What movie is this scene/line from?

First, I apologize to my fellow dopers for getting all carried away and asking this question in the “guess the movie from the line” game. My bad. Won’t happen again.

Now to the business at hand.

It’s in a Western, possibly one of the later Clint Eastwood films. The scene is muddy main street, a hearse with the body in it getting ready to head for Boot Hill, the cynical old undertaker up top, and by his side his apprentice. There’s been so much killing in town, the kid is concerned about the undertaker going out of business because the population has dwindled (I think that’s the situation.) Anyway, the cynical undertaker snorts derisively and says, “Naw, as long as fuckin’ is more fun than dyin’, we’ll always have customers” or something of that nature.

Anybody?

Don’t remember that line, but the lead-in scenario sounds like *Last Man Standing * w/ Bruce Willis

Well, Bruce Willis’ movie was a Twenties version of Sergio Leone’s “A Fistful of Dollars” (which was, itself, a Western version of Kurosawa’s “Yojimbo”). And I remember the undertaker was an important character in that one.

So, is that it?

…And Kurosawa’s Yojimbo was just a take on Dashielle Hammet’s novel, Red Harvest. Last Man Standing’s time and setting did a better job matching the one found in the original story than all the other alternatives.

There’s also Miller’s Crossing, which is an adaptation of two of Hammet’s novels, The Glass Key, and Red Harvest. So you could argue that Red Harvest has been adapted for film three and a half times.

Nope, this was a western, set circa 1880s. Undertaker wasn’t necessarily an important character, I don’t think. Probably wasn’t anything that’d be called classic – in fact, I probably wouldn’t remember the movie at all except for that line, which (I think) is a very funny take on the human condition.

Did this movie have Sharon Stone and Leonardo DiCapprio in it? I can’t remember what it was called but they were in a movie (directed by Sam Raimi, IIRC) which was about some kind of “last man standing” quick draw tournament in the old west. The line mentioned in the OP seems to ring that bell with me, but it’s been years since I saw it and I could be getting it mixed up with something else.

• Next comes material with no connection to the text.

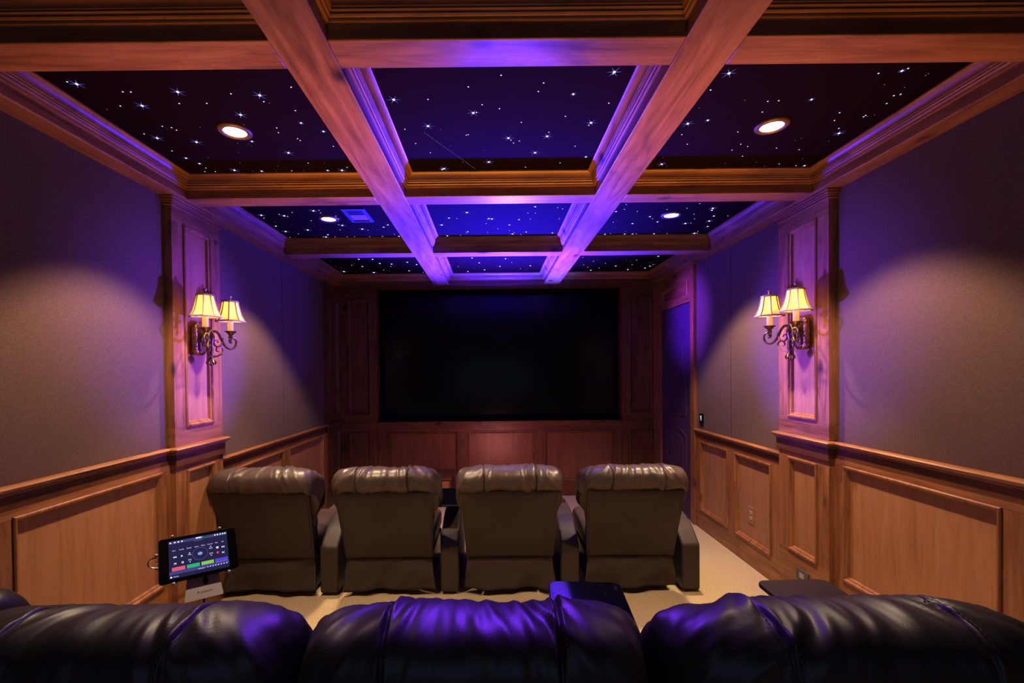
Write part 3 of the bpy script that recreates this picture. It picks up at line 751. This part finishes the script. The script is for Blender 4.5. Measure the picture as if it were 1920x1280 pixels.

I’m having a problem ascertaining which was the first Western to employ the word fuckin’ in the dialogue.

That would be an appropriate starting point in my opinion.

The Quick and The Dead
Oh, so horrid.

I kinda liked it, actually. Classic Raimish (except for the lack of Bruce Campbell and Sam’s brother Ted). Spotted Horse’s death scene alone was priceless.

Definitely. That would apparently disqualify A Fistful of Dollars since it was made in 1964 when that word was still strictly verboten.

Was it High Plains Drifter?

Well, if by ‘Western’ he meant a cowboy movie, Midnight Cowboy came out in 1969 (four years before High Plains Drifter), and there sure were lots of “fucks” in it. :wink:

It runs in my mind that it was that kind of film – gritty, muddy, what passed for realistic back then (whenever “then” was.) I only saw the movie once, that I recall, and I did a search of a script I found online for High Plains Drifter, and the quote – or variations thereof – didn’t come up. Maybe it wasn’t Eastwood, but it was the kind of movie he was making in the mid-70s (when he wasn’t being Dirty Harry.)